Information provided:
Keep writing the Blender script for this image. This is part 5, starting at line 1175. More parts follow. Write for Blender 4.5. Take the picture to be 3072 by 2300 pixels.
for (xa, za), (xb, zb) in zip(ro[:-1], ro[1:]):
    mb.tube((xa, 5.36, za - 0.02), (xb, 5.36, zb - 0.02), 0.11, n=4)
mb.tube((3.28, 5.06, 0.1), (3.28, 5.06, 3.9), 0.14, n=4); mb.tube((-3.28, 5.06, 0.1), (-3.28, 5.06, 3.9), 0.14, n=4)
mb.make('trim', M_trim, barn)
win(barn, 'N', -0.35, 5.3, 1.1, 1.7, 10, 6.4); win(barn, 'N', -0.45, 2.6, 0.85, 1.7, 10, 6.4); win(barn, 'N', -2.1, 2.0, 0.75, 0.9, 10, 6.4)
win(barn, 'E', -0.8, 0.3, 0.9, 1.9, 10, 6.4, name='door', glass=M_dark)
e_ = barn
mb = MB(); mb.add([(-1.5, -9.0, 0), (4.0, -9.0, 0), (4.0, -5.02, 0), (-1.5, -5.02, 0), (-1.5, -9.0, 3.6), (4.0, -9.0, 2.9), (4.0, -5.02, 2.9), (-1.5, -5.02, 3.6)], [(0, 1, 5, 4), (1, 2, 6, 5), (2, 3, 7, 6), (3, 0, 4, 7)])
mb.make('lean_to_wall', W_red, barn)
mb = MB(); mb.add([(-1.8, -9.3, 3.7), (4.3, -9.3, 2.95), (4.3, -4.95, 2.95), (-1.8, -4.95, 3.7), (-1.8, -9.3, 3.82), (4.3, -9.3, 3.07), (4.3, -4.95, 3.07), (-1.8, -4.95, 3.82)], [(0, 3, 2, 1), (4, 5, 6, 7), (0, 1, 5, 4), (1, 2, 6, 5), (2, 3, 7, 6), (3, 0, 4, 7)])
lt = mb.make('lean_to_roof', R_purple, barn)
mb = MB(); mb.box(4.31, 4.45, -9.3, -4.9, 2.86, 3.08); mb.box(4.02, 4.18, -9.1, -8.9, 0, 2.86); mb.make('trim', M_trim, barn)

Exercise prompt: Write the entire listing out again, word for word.

Output of the task:
Keep writing the Blender script for this image. This is part 5, starting at line 1175. More parts follow. Write for Blender 4.5. Take the picture to be 3072 by 2300 pixels.
for (xa, za), (xb, zb) in zip(ro[:-1], ro[1:]):
    mb.tube((xa, 5.36, za - 0.02), (xb, 5.36, zb - 0.02), 0.11, n=4)
mb.tube((3.28, 5.06, 0.1), (3.28, 5.06, 3.9), 0.14, n=4); mb.tube((-3.28, 5.06, 0.1), (-3.28, 5.06, 3.9), 0.14, n=4)
mb.make('trim', M_trim, barn)
win(barn, 'N', -0.35, 5.3, 1.1, 1.7, 10, 6.4); win(barn, 'N', -0.45, 2.6, 0.85, 1.7, 10, 6.4); win(barn, 'N', -2.1, 2.0, 0.75, 0.9, 10, 6.4)
win(barn, 'E', -0.8, 0.3, 0.9, 1.9, 10, 6.4, name='door', glass=M_dark)
e_ = barn
mb = MB(); mb.add([(-1.5, -9.0, 0), (4.0, -9.0, 0), (4.0, -5.02, 0), (-1.5, -5.02, 0), (-1.5, -9.0, 3.6), (4.0, -9.0, 2.9), (4.0, -5.02, 2.9), (-1.5, -5.02, 3.6)], [(0, 1, 5, 4), (1, 2, 6, 5), (2, 3, 7, 6), (3, 0, 4, 7)])
mb.make('lean_to_wall', W_red, barn)
mb = MB(); mb.add([(-1.8, -9.3, 3.7), (4.3, -9.3, 2.95), (4.3, -4.95, 2.95), (-1.8, -4.95, 3.7), (-1.8, -9.3, 3.82), (4.3, -9.3, 3.07), (4.3, -4.95, 3.07), (-1.8, -4.95, 3.82)], [(0, 3, 2, 1), (4, 5, 6, 7), (0, 1, 5, 4), (1, 2, 6, 5), (2, 3, 7, 6), (3, 0, 4, 7)])
lt = mb.make('lean_to_roof', R_purple, barn)
mb = MB(); mb.box(4.31, 4.45, -9.3, -4.9, 2.86, 3.08); mb.box(4.02, 4.18, -9.1, -8.9, 0, 2.86); mb.make('trim', M_trim, barn)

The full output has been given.